Playing in the Gap

During a recent presentation, I asked participants to write the top five qualities of a great supervisor on sticky notes. One quality per note.

playing in the gap

Debrief:

I asked, “What do you have on the list?” Someone yelled out, “Honesty.”

I asked, “How many have honesty.” Nearly everyone in the room raised their hand.

They gathered their honesty-related sticky notes and attached them to the outline of a supervisor in the front of the room.

Communication, listening, compassion, and honesty seemed to top the list.

Managers and supervisors:

I asked the managers and supervisors in the room to record their thoughts on the top qualities of a supervisor, but to keep them. Toward the end of the exercise, I asked the supervisors/managers if their lists line up with the organization as a whole? What do you have that’s different?
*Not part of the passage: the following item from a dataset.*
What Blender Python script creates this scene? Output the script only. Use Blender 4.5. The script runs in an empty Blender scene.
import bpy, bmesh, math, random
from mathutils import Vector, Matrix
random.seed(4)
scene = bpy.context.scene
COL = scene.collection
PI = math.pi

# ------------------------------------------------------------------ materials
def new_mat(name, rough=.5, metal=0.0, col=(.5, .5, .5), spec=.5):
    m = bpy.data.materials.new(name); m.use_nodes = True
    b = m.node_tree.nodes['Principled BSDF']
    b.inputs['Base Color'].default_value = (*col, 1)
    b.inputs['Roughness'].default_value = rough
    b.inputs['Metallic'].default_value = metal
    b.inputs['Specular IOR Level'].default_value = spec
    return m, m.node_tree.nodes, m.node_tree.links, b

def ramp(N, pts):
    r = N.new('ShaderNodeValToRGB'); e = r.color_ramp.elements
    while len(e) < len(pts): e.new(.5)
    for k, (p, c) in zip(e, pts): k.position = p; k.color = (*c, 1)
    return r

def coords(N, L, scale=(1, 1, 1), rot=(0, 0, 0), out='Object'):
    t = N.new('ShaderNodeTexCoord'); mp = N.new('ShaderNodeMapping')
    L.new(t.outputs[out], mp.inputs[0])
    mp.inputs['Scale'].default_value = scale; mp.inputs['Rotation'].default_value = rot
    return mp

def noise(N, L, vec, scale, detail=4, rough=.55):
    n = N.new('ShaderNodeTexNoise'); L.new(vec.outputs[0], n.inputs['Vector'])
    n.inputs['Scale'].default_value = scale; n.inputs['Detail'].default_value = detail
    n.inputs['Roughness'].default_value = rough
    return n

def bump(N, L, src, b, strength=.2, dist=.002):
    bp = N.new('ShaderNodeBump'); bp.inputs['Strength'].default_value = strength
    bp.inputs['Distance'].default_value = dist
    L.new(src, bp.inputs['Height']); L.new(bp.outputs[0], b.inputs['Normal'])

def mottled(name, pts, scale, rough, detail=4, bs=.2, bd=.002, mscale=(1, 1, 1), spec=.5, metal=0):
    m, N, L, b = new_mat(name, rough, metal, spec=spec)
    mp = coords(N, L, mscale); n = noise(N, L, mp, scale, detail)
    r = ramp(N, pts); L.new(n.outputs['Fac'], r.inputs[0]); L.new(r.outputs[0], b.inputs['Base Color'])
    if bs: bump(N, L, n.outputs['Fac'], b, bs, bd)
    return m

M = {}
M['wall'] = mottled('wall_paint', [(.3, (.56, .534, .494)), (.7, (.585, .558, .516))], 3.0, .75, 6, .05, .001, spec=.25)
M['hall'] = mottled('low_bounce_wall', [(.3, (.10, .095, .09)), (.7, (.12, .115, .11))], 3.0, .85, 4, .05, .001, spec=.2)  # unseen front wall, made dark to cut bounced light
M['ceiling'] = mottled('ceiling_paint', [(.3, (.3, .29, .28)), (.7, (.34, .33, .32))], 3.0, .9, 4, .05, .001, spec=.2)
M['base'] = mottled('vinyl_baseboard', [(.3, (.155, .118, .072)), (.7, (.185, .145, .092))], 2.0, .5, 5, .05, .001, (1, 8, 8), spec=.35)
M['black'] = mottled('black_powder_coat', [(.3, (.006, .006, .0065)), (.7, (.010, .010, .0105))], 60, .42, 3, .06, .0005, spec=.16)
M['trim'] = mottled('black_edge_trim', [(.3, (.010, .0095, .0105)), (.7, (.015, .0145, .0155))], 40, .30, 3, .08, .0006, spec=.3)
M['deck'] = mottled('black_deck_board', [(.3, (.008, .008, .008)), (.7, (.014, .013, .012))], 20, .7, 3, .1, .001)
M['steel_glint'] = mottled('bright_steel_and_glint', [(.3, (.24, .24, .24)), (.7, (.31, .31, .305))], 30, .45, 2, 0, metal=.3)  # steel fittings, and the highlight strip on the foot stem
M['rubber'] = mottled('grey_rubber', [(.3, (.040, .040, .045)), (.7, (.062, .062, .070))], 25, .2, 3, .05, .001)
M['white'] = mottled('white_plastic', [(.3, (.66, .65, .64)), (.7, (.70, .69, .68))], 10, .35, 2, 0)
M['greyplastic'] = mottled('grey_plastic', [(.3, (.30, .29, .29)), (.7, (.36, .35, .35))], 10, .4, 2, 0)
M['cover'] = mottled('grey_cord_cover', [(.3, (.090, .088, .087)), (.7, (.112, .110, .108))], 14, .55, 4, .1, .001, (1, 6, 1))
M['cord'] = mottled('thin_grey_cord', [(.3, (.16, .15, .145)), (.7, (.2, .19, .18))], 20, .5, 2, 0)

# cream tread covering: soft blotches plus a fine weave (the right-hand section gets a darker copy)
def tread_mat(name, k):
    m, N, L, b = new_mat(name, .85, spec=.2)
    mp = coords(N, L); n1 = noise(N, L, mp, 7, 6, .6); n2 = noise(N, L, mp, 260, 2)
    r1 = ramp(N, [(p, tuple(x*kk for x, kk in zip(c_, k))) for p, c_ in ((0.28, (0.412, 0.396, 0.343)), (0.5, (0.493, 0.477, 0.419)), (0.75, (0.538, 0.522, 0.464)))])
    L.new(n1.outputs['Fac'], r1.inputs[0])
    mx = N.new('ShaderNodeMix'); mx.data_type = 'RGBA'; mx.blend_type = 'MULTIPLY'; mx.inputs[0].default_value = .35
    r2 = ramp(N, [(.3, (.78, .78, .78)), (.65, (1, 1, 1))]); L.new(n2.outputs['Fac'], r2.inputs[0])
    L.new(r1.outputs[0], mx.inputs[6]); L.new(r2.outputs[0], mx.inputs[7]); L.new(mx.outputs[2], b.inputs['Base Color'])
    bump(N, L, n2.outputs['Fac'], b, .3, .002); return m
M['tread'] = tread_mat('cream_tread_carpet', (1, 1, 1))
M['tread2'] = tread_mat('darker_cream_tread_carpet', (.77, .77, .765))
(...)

One person said, “Sets expectations.” I hadn’t heard that one from the larger group so I asked, “Who has ‘sets expectations’ on their top five list? Not a single person raised their hand.

Playing in the gap:

Gaps are opportunities for conversation.

Connected organizations grow. Isolated organizations fall apart. The difference is conversation over coercion. 

Conversation:

  1. How do we want to be with each other? What behaviors take us there?
  2. What matters now, with this gap in mind?
  3. What assumptions do we have about “setting expectations”?
  4. What do expectation gaps say about us?
  5. If things were going perfectly, what would it look like. (No, everyone wouldn’t magically think the same way.)

What dangers might need to be considered, when organizations play in the gap?

How might organizations successfully play in the gap?